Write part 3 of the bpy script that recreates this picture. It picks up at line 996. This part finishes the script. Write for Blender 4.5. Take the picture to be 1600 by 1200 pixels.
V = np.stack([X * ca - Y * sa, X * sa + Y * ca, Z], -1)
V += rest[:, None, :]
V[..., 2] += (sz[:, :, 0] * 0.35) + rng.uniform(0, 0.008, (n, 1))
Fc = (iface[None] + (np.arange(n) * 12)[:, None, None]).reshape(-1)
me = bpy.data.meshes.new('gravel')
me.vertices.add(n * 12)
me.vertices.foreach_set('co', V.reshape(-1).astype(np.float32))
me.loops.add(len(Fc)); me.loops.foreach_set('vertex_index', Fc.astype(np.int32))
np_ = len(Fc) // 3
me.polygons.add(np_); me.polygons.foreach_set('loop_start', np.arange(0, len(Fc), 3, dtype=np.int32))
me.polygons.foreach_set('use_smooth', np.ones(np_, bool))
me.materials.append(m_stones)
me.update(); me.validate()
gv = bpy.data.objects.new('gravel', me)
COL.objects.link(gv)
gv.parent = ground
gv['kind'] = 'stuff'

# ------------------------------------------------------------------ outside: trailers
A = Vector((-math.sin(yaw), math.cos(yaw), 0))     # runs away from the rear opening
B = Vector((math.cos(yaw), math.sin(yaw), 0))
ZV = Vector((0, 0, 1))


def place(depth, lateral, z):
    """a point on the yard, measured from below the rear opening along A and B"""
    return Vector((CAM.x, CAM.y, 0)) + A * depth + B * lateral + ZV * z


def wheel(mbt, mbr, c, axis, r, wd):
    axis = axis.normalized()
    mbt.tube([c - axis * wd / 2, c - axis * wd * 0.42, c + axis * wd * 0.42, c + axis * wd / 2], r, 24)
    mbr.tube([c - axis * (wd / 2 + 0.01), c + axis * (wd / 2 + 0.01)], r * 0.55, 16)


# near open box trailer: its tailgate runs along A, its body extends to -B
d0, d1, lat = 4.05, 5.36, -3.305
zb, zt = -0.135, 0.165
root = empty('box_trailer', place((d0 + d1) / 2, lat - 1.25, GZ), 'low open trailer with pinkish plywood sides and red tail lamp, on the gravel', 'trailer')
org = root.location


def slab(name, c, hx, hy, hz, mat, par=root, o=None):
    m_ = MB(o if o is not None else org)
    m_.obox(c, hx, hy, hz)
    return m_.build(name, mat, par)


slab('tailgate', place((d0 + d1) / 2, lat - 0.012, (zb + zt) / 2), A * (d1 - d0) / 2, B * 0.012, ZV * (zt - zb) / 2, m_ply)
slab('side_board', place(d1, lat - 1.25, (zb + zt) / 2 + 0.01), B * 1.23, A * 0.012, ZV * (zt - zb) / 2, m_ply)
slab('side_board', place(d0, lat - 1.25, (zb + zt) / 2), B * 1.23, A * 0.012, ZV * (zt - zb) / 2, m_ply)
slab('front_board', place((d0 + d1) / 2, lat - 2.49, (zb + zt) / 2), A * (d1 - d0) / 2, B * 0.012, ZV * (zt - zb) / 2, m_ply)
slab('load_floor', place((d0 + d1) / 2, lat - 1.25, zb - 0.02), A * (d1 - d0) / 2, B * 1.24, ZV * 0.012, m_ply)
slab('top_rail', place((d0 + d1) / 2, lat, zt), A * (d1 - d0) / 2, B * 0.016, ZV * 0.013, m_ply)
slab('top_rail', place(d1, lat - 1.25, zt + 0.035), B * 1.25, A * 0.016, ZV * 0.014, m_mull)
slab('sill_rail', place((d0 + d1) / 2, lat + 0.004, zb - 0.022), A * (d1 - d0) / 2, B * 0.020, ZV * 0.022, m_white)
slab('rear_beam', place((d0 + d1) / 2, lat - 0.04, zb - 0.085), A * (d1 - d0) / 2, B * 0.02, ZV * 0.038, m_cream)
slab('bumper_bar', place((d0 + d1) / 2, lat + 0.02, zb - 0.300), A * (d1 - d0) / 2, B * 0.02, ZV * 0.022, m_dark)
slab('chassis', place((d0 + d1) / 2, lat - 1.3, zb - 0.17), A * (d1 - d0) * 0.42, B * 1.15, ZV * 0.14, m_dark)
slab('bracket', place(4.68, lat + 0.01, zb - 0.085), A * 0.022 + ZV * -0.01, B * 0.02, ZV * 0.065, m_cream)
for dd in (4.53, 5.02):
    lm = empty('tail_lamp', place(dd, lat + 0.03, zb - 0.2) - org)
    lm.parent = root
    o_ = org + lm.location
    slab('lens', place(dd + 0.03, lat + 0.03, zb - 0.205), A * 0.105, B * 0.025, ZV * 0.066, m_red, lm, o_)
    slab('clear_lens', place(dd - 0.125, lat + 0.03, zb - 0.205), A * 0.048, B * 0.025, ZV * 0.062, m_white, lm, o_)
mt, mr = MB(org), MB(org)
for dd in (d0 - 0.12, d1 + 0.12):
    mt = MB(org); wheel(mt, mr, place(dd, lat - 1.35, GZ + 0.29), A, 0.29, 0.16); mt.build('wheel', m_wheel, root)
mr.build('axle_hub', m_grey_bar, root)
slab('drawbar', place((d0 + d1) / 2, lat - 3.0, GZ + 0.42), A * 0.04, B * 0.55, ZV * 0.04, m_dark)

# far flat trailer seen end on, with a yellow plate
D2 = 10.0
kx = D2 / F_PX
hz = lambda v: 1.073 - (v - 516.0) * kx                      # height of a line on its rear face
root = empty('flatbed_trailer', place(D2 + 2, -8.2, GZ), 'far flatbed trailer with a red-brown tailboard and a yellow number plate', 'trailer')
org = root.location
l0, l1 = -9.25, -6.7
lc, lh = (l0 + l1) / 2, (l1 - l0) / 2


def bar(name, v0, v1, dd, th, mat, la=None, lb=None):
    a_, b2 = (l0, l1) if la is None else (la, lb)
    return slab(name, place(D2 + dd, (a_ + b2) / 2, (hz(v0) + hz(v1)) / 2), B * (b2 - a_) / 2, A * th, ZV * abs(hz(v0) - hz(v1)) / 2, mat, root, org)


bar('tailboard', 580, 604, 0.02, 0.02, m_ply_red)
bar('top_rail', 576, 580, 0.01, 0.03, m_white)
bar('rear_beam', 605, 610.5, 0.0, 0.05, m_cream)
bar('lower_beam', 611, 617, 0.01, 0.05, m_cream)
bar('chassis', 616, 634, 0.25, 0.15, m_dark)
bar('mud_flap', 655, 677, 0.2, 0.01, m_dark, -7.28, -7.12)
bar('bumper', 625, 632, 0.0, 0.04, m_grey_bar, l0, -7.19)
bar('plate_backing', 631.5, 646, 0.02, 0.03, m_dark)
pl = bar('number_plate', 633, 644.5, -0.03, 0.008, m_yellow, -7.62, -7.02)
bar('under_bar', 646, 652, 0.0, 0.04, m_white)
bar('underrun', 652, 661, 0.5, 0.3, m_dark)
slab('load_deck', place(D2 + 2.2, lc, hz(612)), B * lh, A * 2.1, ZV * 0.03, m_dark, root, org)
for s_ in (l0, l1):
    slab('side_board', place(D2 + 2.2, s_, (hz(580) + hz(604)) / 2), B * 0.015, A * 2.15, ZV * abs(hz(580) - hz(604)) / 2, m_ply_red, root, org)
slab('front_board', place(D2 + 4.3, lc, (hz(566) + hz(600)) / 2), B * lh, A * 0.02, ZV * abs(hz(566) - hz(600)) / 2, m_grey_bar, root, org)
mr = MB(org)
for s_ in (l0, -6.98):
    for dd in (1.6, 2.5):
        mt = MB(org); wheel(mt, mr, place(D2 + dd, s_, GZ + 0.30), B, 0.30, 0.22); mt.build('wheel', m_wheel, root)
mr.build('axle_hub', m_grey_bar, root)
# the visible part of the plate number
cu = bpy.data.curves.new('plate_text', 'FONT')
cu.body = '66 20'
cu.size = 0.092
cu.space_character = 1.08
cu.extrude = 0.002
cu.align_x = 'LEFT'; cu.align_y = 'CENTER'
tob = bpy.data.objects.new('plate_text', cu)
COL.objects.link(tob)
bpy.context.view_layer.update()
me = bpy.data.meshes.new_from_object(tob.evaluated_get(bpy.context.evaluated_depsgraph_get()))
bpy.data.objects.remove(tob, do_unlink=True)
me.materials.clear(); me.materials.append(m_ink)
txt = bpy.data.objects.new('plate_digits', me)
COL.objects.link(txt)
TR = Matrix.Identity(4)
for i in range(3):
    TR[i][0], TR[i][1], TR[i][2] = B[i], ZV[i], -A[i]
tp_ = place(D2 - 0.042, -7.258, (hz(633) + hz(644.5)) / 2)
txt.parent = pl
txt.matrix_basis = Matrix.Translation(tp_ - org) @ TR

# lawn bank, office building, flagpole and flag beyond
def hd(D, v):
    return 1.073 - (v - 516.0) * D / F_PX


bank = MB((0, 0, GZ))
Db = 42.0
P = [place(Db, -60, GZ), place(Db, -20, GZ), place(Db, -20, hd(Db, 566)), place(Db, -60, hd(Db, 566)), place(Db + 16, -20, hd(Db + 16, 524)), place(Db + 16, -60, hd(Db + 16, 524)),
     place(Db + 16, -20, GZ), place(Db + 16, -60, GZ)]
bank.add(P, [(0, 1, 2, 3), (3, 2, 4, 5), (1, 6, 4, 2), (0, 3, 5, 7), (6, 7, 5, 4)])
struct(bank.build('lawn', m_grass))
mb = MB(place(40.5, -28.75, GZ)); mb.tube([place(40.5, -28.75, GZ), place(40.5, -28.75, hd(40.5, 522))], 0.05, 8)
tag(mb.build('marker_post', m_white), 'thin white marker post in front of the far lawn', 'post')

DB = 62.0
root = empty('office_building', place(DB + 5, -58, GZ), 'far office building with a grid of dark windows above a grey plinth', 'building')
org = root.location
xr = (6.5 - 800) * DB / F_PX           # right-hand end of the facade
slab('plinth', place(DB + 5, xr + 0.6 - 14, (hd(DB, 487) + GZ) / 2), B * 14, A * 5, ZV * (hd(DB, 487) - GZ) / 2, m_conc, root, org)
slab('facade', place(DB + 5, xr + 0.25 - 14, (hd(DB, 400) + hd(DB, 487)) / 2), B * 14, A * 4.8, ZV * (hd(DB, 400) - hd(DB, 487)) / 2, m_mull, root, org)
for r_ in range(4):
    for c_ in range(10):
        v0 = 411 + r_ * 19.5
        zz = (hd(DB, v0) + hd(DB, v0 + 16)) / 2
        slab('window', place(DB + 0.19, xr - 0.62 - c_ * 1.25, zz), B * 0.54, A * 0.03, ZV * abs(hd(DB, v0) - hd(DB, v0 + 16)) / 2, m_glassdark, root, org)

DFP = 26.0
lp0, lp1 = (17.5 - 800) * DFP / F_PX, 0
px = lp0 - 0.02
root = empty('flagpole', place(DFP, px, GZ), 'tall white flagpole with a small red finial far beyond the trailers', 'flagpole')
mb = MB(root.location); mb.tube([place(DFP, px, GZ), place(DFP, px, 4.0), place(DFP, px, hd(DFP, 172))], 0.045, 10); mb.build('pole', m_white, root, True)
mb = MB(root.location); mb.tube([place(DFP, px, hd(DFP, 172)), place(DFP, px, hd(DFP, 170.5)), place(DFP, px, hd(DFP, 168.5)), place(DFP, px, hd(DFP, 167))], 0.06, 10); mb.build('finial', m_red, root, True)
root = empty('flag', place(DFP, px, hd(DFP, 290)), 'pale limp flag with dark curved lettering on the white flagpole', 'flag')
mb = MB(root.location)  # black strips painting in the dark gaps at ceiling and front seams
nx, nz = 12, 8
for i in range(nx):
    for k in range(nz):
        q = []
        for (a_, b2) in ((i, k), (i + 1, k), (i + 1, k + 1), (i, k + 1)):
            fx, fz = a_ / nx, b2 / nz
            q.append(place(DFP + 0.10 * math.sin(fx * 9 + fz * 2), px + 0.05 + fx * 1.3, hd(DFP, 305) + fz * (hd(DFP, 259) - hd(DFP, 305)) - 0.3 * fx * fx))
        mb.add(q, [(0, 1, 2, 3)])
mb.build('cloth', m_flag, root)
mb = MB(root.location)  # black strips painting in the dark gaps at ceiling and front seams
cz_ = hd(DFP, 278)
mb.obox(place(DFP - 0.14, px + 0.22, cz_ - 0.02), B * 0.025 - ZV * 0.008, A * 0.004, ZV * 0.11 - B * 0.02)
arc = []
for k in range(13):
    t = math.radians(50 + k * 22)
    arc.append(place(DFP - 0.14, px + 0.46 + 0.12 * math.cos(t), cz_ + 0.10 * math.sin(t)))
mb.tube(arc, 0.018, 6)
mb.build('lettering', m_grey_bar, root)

SET EXERCISE: Gather every line from the listing above in which "part" appears, and copy those lines.

RESULT:
Write part 3 of the bpy script that recreates this picture. It picks up at line 996. This part finishes the script. Write for Blender 4.5. Take the picture to be 1600 by 1200 pixels.
# the visible part of the plate number